Public Knowledge does not like the $222,000 verdict awarded by the jury in the Thomas file-sharing case. Mr. Siy of Public Knowledge claims that the verdict “shows the lunacy of the current statutory damages limits” because the award cannot be reasonably explained by a desire to deter similar wrongdoing.
That claim is easily refuted. A jury could readily conclude that deterrence required a damage award that exceeded the approximately $24 a downloader would save by downloading 24 songs illegally times the denominator in the odds of getting caught in the act. According to data from the NDP Group, about 8,000,000 U.S. households used some sort of file-sharing program in 2007. RIAA sues infringing users of those programs in waves of about 1,000 cases, so the odds of being caught at a given moment would be about 1 in 8,000. Consequently, a jury could readily conclude that deterrence necessitates a damage award greater than $24 times 8,000—a damage award in excess of $192,000. The admittedly proper goal of deterring similar wrongdoing can thus explain the Thomas verdict. No more is required to affirm a jury verdict on appeal.
Moreover, Public Knowledge forgets: Lawsuits like Thomas reflect its own notions of sound public policy in action. While the trial focused on liability for sharing 24 songs, the defendant was sued because she allegedly shared over 1,700 songs.
In Grokster, Public Knowledge argued that distributors of file-sharing programs should not be liable for the infringing acts of their users—even if their programs were actually used for infringement 97% of the time, and even if those distributors had induced (i.e., encouraged or duped), people using their programs to infringe copyrights. But Public Knowledge had no such sympathy for the single mothers or children using these dangerous toys for their intended (infringing) purpose:
Public Knowledge (testifying before Congress): “An industry-initiated lawsuit against a large-scale infringer could also have the benefit of serving as a deterrent to other bad actors.

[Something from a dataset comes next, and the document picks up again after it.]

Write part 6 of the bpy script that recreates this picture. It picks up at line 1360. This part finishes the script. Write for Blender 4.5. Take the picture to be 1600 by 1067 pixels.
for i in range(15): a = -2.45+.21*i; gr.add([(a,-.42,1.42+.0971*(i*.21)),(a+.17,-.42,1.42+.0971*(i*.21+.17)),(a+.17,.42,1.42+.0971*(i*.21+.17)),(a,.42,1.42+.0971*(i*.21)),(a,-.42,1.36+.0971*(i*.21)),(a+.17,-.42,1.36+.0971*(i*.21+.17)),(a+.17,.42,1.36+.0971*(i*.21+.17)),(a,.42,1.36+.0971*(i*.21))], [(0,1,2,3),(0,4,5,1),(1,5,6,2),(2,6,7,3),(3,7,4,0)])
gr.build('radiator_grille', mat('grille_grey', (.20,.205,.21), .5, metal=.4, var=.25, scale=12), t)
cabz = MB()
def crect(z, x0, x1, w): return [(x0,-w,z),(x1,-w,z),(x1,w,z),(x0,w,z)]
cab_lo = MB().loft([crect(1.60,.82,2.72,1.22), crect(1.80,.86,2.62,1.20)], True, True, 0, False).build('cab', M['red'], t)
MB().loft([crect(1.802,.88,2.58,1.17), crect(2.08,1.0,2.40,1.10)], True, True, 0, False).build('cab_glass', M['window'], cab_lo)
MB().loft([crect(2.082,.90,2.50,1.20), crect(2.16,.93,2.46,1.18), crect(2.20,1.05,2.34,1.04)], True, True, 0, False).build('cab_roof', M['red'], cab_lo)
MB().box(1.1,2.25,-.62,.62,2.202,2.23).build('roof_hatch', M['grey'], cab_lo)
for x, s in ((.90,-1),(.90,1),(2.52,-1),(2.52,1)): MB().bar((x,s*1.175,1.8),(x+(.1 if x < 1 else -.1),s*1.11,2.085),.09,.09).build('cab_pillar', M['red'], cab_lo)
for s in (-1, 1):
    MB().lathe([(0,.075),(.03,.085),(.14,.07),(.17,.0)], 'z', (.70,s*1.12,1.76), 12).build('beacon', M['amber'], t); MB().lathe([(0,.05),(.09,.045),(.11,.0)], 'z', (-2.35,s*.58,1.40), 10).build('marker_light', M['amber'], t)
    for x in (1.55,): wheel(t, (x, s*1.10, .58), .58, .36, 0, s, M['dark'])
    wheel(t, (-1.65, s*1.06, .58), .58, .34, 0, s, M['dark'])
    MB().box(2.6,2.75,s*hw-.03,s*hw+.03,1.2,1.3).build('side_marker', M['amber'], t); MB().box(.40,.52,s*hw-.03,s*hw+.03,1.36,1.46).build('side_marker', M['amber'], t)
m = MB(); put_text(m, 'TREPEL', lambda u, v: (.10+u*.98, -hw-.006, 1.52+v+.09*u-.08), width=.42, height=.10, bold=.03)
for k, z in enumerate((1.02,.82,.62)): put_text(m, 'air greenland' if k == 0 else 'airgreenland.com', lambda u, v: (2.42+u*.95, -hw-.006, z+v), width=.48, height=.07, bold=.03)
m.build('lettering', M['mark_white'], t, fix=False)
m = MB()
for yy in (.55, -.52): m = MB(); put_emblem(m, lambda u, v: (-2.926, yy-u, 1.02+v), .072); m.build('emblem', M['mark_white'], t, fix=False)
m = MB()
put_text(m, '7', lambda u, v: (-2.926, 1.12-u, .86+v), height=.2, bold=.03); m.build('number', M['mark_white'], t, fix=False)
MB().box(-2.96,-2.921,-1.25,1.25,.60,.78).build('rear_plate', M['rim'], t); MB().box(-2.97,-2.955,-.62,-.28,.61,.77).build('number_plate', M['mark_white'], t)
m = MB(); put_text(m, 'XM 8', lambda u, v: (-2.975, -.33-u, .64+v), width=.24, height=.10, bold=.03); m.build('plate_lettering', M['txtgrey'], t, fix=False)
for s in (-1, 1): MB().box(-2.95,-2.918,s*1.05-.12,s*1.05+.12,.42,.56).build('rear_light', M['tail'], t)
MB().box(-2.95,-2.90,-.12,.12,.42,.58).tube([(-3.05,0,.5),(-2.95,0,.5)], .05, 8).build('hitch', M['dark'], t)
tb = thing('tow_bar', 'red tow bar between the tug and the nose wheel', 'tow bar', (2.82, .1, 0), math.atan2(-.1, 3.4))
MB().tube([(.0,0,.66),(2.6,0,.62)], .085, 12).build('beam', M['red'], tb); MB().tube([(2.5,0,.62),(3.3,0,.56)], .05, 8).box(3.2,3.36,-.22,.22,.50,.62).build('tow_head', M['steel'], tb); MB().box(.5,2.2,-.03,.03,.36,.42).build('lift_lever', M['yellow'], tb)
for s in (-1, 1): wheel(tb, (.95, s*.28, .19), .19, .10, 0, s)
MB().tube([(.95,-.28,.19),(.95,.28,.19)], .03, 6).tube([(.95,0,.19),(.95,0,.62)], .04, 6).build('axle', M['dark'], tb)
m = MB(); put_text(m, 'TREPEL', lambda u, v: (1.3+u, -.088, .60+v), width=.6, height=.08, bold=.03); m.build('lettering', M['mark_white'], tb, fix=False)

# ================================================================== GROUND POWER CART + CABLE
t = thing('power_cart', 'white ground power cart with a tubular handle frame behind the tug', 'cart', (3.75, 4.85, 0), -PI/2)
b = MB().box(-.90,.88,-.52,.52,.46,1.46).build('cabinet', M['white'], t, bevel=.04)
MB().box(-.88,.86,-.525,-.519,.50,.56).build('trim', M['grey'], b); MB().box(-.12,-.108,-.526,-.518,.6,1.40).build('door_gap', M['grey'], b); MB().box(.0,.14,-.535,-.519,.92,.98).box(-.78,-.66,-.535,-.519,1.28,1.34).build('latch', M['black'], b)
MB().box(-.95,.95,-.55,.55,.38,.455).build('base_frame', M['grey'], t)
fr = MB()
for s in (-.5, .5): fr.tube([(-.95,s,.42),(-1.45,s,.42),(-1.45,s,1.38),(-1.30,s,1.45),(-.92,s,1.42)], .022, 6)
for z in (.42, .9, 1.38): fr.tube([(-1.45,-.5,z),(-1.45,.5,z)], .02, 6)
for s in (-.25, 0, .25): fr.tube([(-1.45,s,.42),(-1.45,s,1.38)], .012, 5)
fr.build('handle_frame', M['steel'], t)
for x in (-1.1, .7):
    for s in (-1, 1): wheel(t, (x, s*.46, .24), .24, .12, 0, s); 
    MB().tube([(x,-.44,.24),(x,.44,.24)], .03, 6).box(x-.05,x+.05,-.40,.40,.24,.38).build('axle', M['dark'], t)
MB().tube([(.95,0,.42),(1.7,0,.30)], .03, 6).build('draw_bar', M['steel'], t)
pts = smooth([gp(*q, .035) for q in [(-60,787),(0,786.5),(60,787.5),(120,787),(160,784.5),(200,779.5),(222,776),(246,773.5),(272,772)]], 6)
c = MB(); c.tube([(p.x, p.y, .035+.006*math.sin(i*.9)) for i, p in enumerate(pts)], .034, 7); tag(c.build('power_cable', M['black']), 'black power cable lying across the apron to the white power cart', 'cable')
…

As we have seen in other contexts, specifically targeted lawsuits and other legal action can have a deterrent effect, and also educate the public as to what is legal.”
So, as the Digital Freedom-To-Get-You-Sued Campaign rolls out across campuses, students who have paid big settlements because they made eminently foreseeable infringing uses of file-sharing programs should stop by—and thank the people who advocated suing students as a means of enforcing copyrights on the Internet.